Halsey – Without Me
Maybe just without the self pity?
[Video]
[5.38]
Taylor Alatorre: I have little use for Halsey as a personality or a representative of her generation or whatever, and the less I’m forced to think about G-Eazy the better. But this is a solid blue-eyed soul interpretation of Souled Out-era Jhené Aiko, and considering the ill-defined direction the real Aiko has taken lately (22 songs?!), that’s good enough for me. A bonus point for admitting upfront that this is a stand-alone release, instead of using it to tease an unfinished album where it’ll only appear as a Japanese bonus track.
[7]
Alfred Soto: How curious that Halsey, whose timbre is intermittently poignant, should sing verses like a producer requested she do so through a moist sofa cushion pressed against her mouth. The effect dampens the already secondhand emotions.
[4]
Ramzi Awn: So it turns out Halsey can actually deliver a solid single. The production on the vocals wears thin but the songwriting sounds new. Halsey’s pain is palpable.
[7]
Hannah Jocelyn: Wouldn’t have expected Louis Bell and Halsey to work together at all. Bell’s specialty is his vocal production, taking vocoded inspiration from Bon Iver and Imogen Heap and mixing it with the modern trap production that virtually everyone else is doing. It’s intoxicating, a style that can even lend gravitas to Post Malone. Meanwhile, Halsey centers her music around her lyrics to a fault – even if she sings against a muddy or anodyne background, her voice always comes through. As soon as the chorus hits, Bell and Halsey prove to be a great combination, distracting “God Is A Woman” guitar and the occasional cliché notwithstanding. There’s some PVRIS grit in the way she paraphrases “Cry Me A River” during the breakdown, which is a sentence that has probably never been written before. It should be cringey, maybe it is, but she pulls it off, which is the Halsey way. “Without Me” is not necessarily the best over either artist, but it’s intriguing and makes me want to hear more from this particular combination before it becomes just another entry in Halsey’s career and Bell’s extremely productive 2018.
[8]
Joshua Minsoo Kim: Halsey does her best Post Malone impression and flounders with an awkward “Cry Me A River” interpolation.

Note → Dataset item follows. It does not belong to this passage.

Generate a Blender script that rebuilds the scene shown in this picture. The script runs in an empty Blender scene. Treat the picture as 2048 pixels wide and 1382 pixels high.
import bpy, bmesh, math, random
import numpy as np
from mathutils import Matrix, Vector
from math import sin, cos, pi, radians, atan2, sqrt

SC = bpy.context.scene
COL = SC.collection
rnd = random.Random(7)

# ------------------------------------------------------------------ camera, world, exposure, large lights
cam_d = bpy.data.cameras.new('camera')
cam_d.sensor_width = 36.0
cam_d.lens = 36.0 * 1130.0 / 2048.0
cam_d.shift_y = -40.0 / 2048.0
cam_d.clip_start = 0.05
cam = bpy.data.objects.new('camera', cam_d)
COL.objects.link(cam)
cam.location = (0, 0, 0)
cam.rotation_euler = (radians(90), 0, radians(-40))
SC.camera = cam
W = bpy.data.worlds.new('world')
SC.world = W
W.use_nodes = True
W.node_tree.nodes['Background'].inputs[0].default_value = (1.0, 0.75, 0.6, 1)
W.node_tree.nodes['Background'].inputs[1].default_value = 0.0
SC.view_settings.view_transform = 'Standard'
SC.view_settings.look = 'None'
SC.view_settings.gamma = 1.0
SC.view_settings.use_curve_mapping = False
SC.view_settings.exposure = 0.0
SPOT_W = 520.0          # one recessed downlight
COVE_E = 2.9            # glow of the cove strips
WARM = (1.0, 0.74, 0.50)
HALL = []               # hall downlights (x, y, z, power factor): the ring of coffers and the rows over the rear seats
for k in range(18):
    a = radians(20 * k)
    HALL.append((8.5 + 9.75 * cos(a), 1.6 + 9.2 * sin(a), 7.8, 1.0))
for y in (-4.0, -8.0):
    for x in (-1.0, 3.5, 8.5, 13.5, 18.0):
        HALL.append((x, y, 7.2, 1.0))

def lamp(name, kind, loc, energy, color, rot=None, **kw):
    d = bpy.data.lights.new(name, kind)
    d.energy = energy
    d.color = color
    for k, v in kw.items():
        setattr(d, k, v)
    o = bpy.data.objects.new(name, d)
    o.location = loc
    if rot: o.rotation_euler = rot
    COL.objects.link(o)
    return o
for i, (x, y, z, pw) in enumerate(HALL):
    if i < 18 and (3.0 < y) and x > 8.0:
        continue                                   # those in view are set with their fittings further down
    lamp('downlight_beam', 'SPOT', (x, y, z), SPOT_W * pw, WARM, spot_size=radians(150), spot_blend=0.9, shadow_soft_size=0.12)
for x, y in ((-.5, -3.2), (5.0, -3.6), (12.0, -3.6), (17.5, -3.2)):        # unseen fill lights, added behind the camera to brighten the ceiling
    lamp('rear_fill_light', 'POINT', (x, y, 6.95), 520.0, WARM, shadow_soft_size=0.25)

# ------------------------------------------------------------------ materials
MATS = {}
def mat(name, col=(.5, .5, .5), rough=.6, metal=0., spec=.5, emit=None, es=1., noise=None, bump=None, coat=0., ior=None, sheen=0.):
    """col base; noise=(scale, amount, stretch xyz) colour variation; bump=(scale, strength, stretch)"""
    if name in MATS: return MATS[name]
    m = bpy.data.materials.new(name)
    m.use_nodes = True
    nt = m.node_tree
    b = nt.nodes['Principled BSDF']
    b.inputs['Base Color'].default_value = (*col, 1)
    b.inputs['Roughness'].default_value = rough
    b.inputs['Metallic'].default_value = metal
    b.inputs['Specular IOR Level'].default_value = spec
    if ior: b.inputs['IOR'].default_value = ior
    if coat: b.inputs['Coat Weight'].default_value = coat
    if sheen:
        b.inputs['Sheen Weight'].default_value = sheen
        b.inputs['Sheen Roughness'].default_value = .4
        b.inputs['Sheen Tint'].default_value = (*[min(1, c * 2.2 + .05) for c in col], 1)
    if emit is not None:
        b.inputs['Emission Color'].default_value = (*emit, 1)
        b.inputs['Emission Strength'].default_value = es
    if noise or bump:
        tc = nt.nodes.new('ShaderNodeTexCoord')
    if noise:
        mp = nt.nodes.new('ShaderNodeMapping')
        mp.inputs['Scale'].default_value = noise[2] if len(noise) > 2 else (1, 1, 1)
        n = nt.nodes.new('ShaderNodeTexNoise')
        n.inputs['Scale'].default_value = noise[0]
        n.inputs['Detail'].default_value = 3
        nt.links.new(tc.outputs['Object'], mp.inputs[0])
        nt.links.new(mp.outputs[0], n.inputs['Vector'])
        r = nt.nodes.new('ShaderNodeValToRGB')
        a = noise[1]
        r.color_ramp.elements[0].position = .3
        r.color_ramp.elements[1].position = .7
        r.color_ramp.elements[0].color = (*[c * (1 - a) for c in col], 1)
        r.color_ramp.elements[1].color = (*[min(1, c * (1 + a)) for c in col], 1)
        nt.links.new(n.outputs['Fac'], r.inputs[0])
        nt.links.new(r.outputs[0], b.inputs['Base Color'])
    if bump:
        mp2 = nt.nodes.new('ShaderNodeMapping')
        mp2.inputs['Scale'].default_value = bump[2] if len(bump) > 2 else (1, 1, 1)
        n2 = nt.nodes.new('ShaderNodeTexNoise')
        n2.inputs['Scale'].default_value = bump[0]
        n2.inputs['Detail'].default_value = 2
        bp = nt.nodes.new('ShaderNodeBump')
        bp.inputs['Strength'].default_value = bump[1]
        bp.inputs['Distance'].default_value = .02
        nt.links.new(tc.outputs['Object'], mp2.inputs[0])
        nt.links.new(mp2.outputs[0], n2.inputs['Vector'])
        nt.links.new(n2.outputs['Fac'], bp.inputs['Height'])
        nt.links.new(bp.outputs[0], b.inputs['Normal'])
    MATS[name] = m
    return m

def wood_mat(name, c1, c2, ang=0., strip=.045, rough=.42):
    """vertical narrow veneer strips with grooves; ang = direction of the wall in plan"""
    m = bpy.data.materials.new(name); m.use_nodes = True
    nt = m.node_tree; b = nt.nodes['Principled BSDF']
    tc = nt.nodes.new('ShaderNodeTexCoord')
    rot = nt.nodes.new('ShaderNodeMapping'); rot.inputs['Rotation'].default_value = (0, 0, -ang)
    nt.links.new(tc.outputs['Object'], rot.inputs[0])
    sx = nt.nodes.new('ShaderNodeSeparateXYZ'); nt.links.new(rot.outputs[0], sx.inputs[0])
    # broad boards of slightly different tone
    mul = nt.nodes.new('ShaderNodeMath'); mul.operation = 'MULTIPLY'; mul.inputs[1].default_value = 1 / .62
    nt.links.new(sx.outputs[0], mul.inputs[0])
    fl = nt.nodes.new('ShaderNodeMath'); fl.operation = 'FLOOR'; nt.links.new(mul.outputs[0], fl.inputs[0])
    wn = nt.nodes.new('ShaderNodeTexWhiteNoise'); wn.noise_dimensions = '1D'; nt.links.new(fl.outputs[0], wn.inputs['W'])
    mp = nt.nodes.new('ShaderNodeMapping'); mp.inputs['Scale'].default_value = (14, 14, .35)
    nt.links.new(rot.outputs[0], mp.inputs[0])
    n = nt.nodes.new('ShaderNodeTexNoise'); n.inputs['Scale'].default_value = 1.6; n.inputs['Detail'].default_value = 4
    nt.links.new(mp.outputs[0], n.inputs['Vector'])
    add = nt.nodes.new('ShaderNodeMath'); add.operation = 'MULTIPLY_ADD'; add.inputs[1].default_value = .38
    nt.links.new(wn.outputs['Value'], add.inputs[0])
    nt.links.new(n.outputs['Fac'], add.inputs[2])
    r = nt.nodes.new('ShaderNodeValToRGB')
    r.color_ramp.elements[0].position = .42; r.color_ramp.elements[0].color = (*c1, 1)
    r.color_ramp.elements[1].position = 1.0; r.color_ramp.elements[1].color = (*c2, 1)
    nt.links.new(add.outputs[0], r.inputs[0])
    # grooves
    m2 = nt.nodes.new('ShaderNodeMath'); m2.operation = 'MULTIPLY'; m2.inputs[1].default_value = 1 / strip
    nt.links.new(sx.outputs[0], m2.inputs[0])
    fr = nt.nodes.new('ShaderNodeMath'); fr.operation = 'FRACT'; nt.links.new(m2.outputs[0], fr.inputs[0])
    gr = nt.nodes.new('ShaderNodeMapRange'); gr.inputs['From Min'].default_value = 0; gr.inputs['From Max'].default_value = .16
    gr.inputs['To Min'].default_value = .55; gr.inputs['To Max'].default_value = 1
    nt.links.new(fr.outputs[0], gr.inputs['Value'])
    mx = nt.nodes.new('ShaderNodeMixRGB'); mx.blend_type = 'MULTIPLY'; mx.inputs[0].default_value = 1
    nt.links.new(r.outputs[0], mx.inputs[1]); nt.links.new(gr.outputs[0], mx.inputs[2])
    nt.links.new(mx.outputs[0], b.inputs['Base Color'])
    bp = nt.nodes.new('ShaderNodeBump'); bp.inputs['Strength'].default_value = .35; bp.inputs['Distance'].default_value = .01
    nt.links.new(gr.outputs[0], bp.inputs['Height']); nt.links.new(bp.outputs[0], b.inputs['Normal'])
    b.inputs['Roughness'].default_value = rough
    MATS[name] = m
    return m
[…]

In typical Halsey fashion, she owns it and makes these things enjoyable. Also in typical Halsey fashion, this relatably uncool angst is all she has going for her.
[4]
Ian Mathers: Can’t quite get past my immense distaste for “does it ever get lonely, thinking you could live without me?”, which just feels intrinsically poisonous. Although I guess if the song was more interesting that would help.
[2]
Vikram Joseph: It seems churlish to stick the boot in too hard when someone’s so clearly hurt about the way they’ve been treated in a relationship, but damn, I wish Halsey had channelled her grievances into something which was either truly vengeful or more emotionally interesting. The angle she’s gone for – “I saved you, and now you think you’re too good for me” – sinks “Without Me” deep into a morass of self-pity. The best line (“Running from the demons in your mind / Then I took yours and made ’em mine”) hints at a darker, more revealing take on how the fallout has affected her, but even then, it would be hard to overcome a forgettable melody and a pace so laborious it deserves a designated lunch break.
[4]
Iain Mew: The emphasis on force of emotion to get through an indistinct song harks back to all the bits of her first album that weren’t “New Americana.” But none of those had a magic trick like the one Halsey pulls here, where once she quotes “Cry Me a River” the steeliness underneath comes to the surface and suddenly it turns out on subsequent listens that it was there all along.